Viene a casa alguien de visita, es la primera vez que viene, se engancha a ver la casa, mira la galería, se sienta en la reposera. A sus piernas se acerca Fina, nuestra perrita más grande, quizás la más tímida. Se dispone al frente de la recién llegada, le ofrece su cabeza y esa sonrisa que tienen los perros apenas abren la boca. La mujer le toca el lomo y ella, como siempre que quiere mostrarse, levanta una pata delantera y la apoya en la rodilla de la mujer. Es lo que ella sabe hacer, es lo que hace para contarle a quien quiera oírla que le gustaría una caricia, un moverle las orejas como hacemos los dueños de casa cuando nos sentamos en la reposera y ella se acerca. 

En el río, el día anterior, una amiga que trabaja con personas psicóticas me cuenta sobre un caso interesante en el que el paciente solo se conecta con el mundo si tiene puesto un guante. Me cuenta que el hombre solo “hace amarre” en esa circunstancia, solo puede encontrar algún sentido al mundo circundante si tiene un guante, es de la manera en que él sabe lograr lo que se propone, sólo con el guante se siente seguro de levantarse en la mañana, solo así puede escribir un mail, hacer las cuentas de sus gastos mensuales. El guante le permite la decodificación de su contexto, es una llave, un dispositivo de traducción.

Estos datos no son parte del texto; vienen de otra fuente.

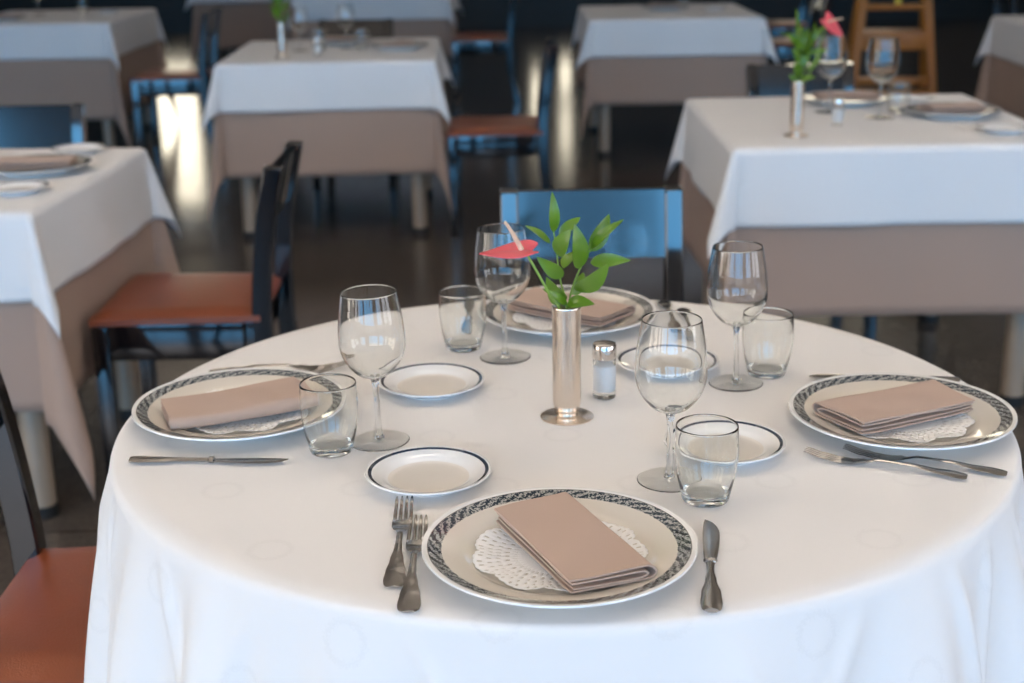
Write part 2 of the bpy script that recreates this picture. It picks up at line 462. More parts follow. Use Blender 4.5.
def doily_proto():
    """round paper lace: solid middle, pierced border, deep scalloped edge"""
    bm = bmesh.new(); n = 216
    radii = [.030, .036, .041, .045, .049, .053, .057, .061, .065, .069, .073, .077, .080]
    rings = []
    for i, r in enumerate(radii):
        row = []
        for k in range(n):
            a = 2 * PI * k / n
            f = i / (len(radii) - 1)
            rr = r + f * f * (.0085 * abs(math.sin(a * 4.5)) ** .7 + .0016 * abs(math.sin(a * 27)) - .002)
            z = .0003 + .0016 * f * f * (1 + math.sin(a * 9 + .6))
            if rr > .058: z += (rr - .058) * .13
            row.append(bm.verts.new((rr * math.cos(a), rr * math.sin(a), z)))
        rings.append(row)
    bm.faces.new(rings[0])
    for i in range(len(radii) - 1):
        for k in range(n):
            hole = (i in (2, 6) and k % 4 == 1) or (i == 4 and k % 6 in (1, 2)) or (i == 8 and k % 4 == 2) or (i == 10 and k % 8 in (1, 4))
            if hole: continue
            k2 = (k + 1) % n
            bm.faces.new((rings[i][k], rings[i][k2], rings[i + 1][k2], rings[i + 1][k]))
    o = bm_obj('paper_doily', bm, M['doily'], None, 30)
    s = o.modifiers.new('thickness', 'SOLIDIFY'); s.thickness = .0004; s.offset = 1
    return o
doily = Placer(doily_proto(), 'doily')

def napkin_proto(L=.180, W=.088):
    hw = W / 2
    outer = [(-hw, .0150), (-hw * .5, .0158), (0, .0164), (hw * .6, .0166), (hw * .88, .0158), (hw, .0095), (hw * .9, .0030), (hw * .6, .0016), (0, .0014), (-hw * .95, .0014)]
    inner = [(-hw * .90, .0048), (0, .0046), (hw * .62, .0050), (hw * .80, .0084), (hw * .62, .0118), (0, .0122), (-hw * .94, .0114)]
    vs, fs, uv = [], [], []
    nx = 24
    for path in (outer, inner):
        pts = smooth_prof(path, 4); m = len(pts); th = .0009
        nor = []
        for i in range(m):
            a = pts[max(i - 1, 0)]; b = pts[min(i + 1, m - 1)]
            d = Vector((b[0] - a[0], b[1] - a[1])).normalized(); nor.append((-d[1], d[0]))
        base = len(vs); ring = 2 * m
        arc = 0
        for ix in range(nx + 1):
            t = ix / nx; x = (t - .5) * L
            edge = max(0, abs(t - .5) * 2 - .8) / .2
            for side in (1, -1):
                for i in (range(m) if side == 1 else reversed(range(m))):
                    y, z = pts[i]
                    wob = .0008 * math.sin(9 * t + i * .4) * (z / .016)
                    skew = .006 * (t - .5) * (y / hw)
                    zz = (z + side * nor[i][1] * th) * (1 + .10 * math.sin(PI * t * 1.3 + .5) - .05 * edge) + wob
                    vs.append((x + skew + (.004 if path is inner else 0) * math.sin(t * 3), y + side * nor[i][0] * th + .003 * math.sin(t * 2.4), max(zz, .0002) + .0030 * abs(2 * t - 1) ** 4))
                    uv.append((x, y + z))
        for ix in range(nx):
            for q in range(ring):
                q2 = (q + 1) % ring
                fs.append((base + ix * ring + q, base + ix * ring + q2, base + (ix + 1) * ring + q2, base + (ix + 1) * ring + q))
        for ix in (0, nx):
            b0 = base + ix * ring
            for i in range(m - 1): fs.append((b0 + i, b0 + i + 1, b0 + ring - 2 - i, b0 + ring - 1 - i))
    return mesh_obj('folded_napkin', vs, fs, M['napkin'], None, 50, uv)
napkin = Placer(napkin_proto(), 'napkin')

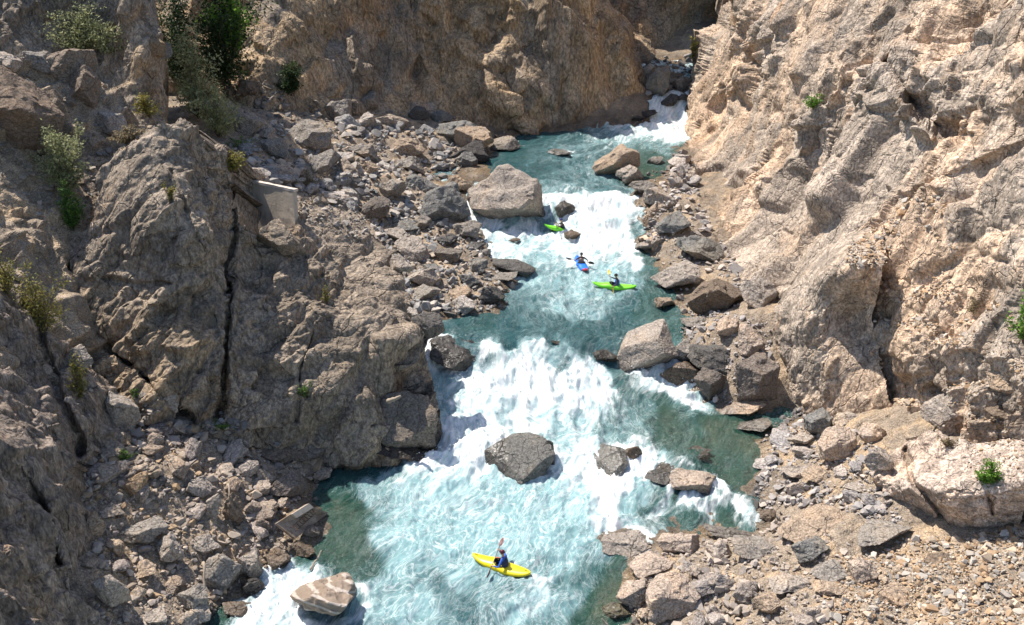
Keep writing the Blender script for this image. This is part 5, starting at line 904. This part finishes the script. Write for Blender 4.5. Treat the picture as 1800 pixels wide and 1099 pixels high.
plant('slope_shrub', 195, 100, 70, 60, 'leaf_olive', 'small shrub right of the sprawling one at top left', 1500, .09, nb=8)
plant('slope_shrub', 122, 345, 80, 150, 'leaf_olive', 'large olive shrub between the huge brown boulder and the buttress', 5200, .07, nb=14, lean=-.03)
plant('slope_shrub', 128, 405, 50, 90, 'leaf_green', 'greener shrub below the large olive one beside the buttress', 2200, .065, nb=8)
plant('slope_shrub', 75, 590, 100, 130, 'leaf_autumn', 'thin yellowing shrub above the near left cliff', 2300, .06, nb=14, sparse=1.3)
plant('slope_shrub', 15, 520, 50, 105, 'leaf_autumn', 'thin yellowing sprig at the left edge of the frame', 800, .06, nb=7, sparse=1.3)
plant('slope_shrub', 143, 700, 45, 90, 'leaf_autumn', 'spindly yellow-green shrub on the square block ledge', 900, .055, nb=7, sparse=1.2)
plant('small_shrub', 262, 205, 50, 45, 'leaf_autumn', 'small pale shrub at the foot of the tall rock column', 900, .08, nb=8)
plant('dry_tuft', 222, 250, 52, 34, 'leaf_dry', 'dry straw coloured tuft behind the top of the buttress', 1500, .06, cat='grass tuft', nb=16)
plant('small_shrub', 300, 355, 26, 50, 'leaf_autumn', 'little yellow shrub growing from the face of the buttress', 420, .055, nb=5)
plant('small_shrub', 405, 300, 60, 40, 'leaf_autumn', 'yellowing bush behind the buttress top, left of the concrete pier', 1100, .07, nb=9)
plant('dry_tuft', 545, 330, 60, 34, 'leaf_dry', 'dry bush right of the concrete pier', 1100, .065, nb=9, cat='bush')
plant('small_shrub', 538, 700, 24, 40, 'leaf_green', 'small green plant low in a crack of the buttress', 320, .05, nb=5)
plant('small_shrub', 575, 530, 26, 40, 'leaf_autumn', 'small yellow-green plant high on the lit side of the buttress', 260, .05, nb=5)
plant('small_shrub', 240, 700, 20, 20, 'leaf_green', 'green tuft where the slab meets the left talus', 220, .05, nb=5, cat='grass tuft')
plant('small_shrub', 215, 808, 34, 22, 'leaf_green', 'green grassy tuft at the top of the left talus', 420, .05, nb=8, cat='grass tuft')
plant('small_shrub', 390, 752, 30, 24, 'leaf_green', 'green tuft under the buttress', 320, .05, nb=6, cat='grass tuft')
plant('green_bush', 1735, 848, 44, 46, 'leaf_bright', 'round bright green bush on top of the overhung block', 2200, .05, cat='bush', nb=14)
plant('edge_shrub', 1800, 600, 50, 110, 'leaf_bright', 'bright green shrub cut by the right edge of the frame', 2200, .065, nb=10)
plant('small_shrub', 1430, 190, 44, 32, 'leaf_bright', 'small green plant high on the right cliff', 650, .075, nb=7)
plant('small_shrub', 1218, 110, 22, 50, 'leaf_autumn', 'pale yellow plant on the left edge of the right cliff', 420, .10, nb=5)
plant('dry_tuft', 1665, 785, 30, 26, 'leaf_dry', 'dry greyish tuft on the pale top of the overhung block', 400, .045, cat='grass tuft', nb=10)
plant('dry_tuft', 1712, 548, 46, 26, 'leaf_dry', 'dry tuft on the gravel ledge of the right cliff', 500, .05, cat='grass tuft', nb=10)
plant('small_shrub', 425, 262, 40, 26, 'leaf_green', 'low green plant at the edge of the cobble field', 450, .07, nb=7)

RENAME = {'far_cliff': 'cliff', 'back_cliff': 'cliff', 'left_upper_cliff': 'cliff', 'right_cliff': 'cliff', 'left_near_cliff': 'cliff', 'left_slope': 'rocky_slope', 'prow_outcrop': 'rock_outcrop', 'lower_block': 'rock_outcrop', 'left_buttress': 'rock_outcrop'}
for o in list(C.objects):
    if o.name in RENAME: o.name = RENAME[o.name]
# ------------------------------------------------------------------ light, sky, camera
sun_dir = Vector((-.40, .37, .84)).normalized()
sl = bpy.data.lights.new('sun', 'SUN'); sl.energy = 4.7; sl.angle = R(.5); sl.color = (1.0, .92, .82)
so = bpy.data.objects.new('sun', sl); C.objects.link(so); so.rotation_euler = sun_dir.to_track_quat('Z', 'Y').to_euler()
w = bpy.data.worlds.new('World'); bpy.context.scene.world = w; w.use_nodes = True; nt = w.node_tree
sky = nt.nodes.new('ShaderNodeTexSky'); sky.sky_type = 'NISHITA'; sky.sun_disc = False; sky.sun_elevation = math.asin(sun_dir.z); sky.sun_rotation = math.atan2(sun_dir.x, sun_dir.y)
bg = nt.nodes['Background']; nt.links.new(sky.outputs[0], bg.inputs[0]); bg.inputs[1].default_value = .11
cd = bpy.data.cameras.new('camera'); co_ = bpy.data.objects.new('camera', cd); C.objects.link(co_); co_.location = (0, 0, CAMZ); co_.rotation_euler = (R(90)-PITCH, 0, 0)
cd.sensor_width = 36; cd.lens = 36; cd.clip_end = 600; bpy.context.scene.camera = co_
sc = bpy.context.scene; sc.view_settings.view_transform = 'Standard'; sc.view_settings.look = 'None'; sc.view_settings.gamma = 1; sc.view_settings.exposure = .74; sc.cycles.max_bounces = 5; sc.cycles.diffuse_bounces = 3; sc.cycles.glossy_bounces = 2; sc.cycles.transparent_max_bounces = 6; sc.cycles.transmission_bounces = 2; sc.cycles.use_adaptive_sampling = True; sc.cycles.adaptive_threshold = .02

Y hoy al ver a Fina mostrarse en eso que sabe hacer, levantar la pata y al escuchar lo del paciente que conecta con la tierra a través de un guante pensé en lo que los demás humanos que convencionalmente denominamos normales andamos haciendo para que nos acaricien la cabeza y para poder hacer sentido de lo incomprensible que es a menudo el mundo. Algunos escribiremos algún poema y lo ofreceremos a la mirada del que llega, otros tocarán un instrumento para permanecer cerca de la tierra y evitar la desesperación de la desconexión. Y otros, muchos, solamente guardarán silencio que será su forma de levantar la pata y pedir la palmadita en el lomo. Formas y maneras que tenemos las bestias, pensantes y no, articuladas y no, hablantes y no, de andar buscando esa caricia, el calor de esa mano que se nos apoye en la cabeza y que funciona como millones de litros de combustible para levantarnos de la cama y emprender las empresas más titánicas; formas y maneras que tenemos las bestias, sanas o no, de intentar seguir conectados con la tierra, con lo demás, con el sentido del propósito de la existencia, con algún tipo de orden que nos incluya, que nos acepte. Y ahí andamos, levantando una pata para que nos quieran, para que nos miren a los ojos e intenten leernos.